SWINGING FROM MY HEELS: CONFESSIONS OF AN LPGA STAR
Christina Kim and Alan Shipnuck
Christina Kim, who turned pro at 18, has a reputation as the sassy-mouthed party girl of the LPGA. So it’s no surprise that the 26-year-old’s new book includes an anecdote about a reporter eventually declining to soften one of Kim’s profane quotes (originally, they’d settled on “Snuff the naysayers”). Using the 2009 golf season as the backdrop, Swinging From My Heels, co-written by Sports Illustrated’s Alan Shipnuck, focuses heavily on weight issues, the aftermath of a breakup with her former caddie, and friendships with fellow players, including Michelle Wie. (Not mentioned is Kim’s contemporary Erica Blasberg, who threatened to quit the LPGA tour hours before she was found dead last month.)
Though Kim’s distinctive style is muted when recalling hundreds of shots taken during the season, her lighthearted voice returns when she ditches shop talk and focuses on the emotional aspects of life on tour. She skims over early struggles with her one-time coach-manager father and seems anxious not to perpetuate the stereotype of young Korean-American women in the LPGA as dutiful puppets for overbearing fathers. Another stereotype—lesbianism in the LPGA—is dismissed as a non-issue (“Contrary to what many people think, we are not the Lesbians Playing Golf Association.”)
Though dubbed “Confessions,” the revelations aren’t all that salacious. She writes of some boozy celebrations and naughty sex talk between holes, but the book reads like the confidences of a giddy teenager—an account of meeting pop star Jason Mraz is gleefully adolescent. Despite the goal of portraying an outspoken woman who won’t apologize for who she is, Christina Kim has little to apologize for. duana taha

FURIOUS LOVE:
ELIZABETH TAYLOR, RICHARD BURTON, AND THE MARRIAGE OF THE CENTURY
Sam Kashner and Nancy Schoenberger
Blame Cleopatra for TMZ.com. When Burton and Taylor fell passionately in love on the set of the expensive Egyptian epic, it created a new demand for scandalous photographs, and helped popularize the term “paparazzi.” Kashner and Schoenberger give a full picture of the stars’ affair, their hurried wedding in Montreal, their divorces and remarriages, and the tremendous amount of drinking the two did at every point. But they’re also telling the story of how celebrity culture was perfected: their lives became part of their public images, and their movies paralleled the gossip, “blurring the boundaries between what was real and what was imagined.”
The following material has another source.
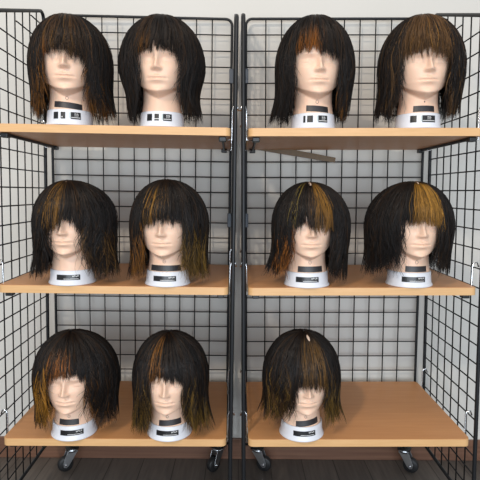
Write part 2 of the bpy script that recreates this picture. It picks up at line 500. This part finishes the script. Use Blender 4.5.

The book also gives a fuller than usual portrait of the couple, probably because Taylor co-operated with the authors. Fearing that the world was forgetting Burton, whom she worked with even after their second and last divorce in 1976, she provided unpublished details from her autobiography—including a claim that she was threatened with a gun by Eddie Fisher, her previous husband—as well as letters Burton wrote to her. The new information sharpens the contrast between the lovers: Burton, the sharp-tongued pseudo-intellectual, liked fame but hated the destruction of his privacy, while the shrewd Taylor figured out how to exploit the paparazzi to increase her own popularity and wealth.
Because the “Liz and Dick show” lost its interest over time, the book can’t help but do so as well. It has to tell one too many stories of bad movies the pair made together (with the exception of Who’s Afraid of Virginia Woolf?), Taylor’s weight gain, and Burton’s self-loathing. But one thing that never loses its fascination is the story of modern gossip and its effect: when Taylor visits Burton’s grave shortly after his death, and is ambushed by “a phalanx of reporters and photographers,” it’s a chilling scene of people being destroyed by the culture they helped create.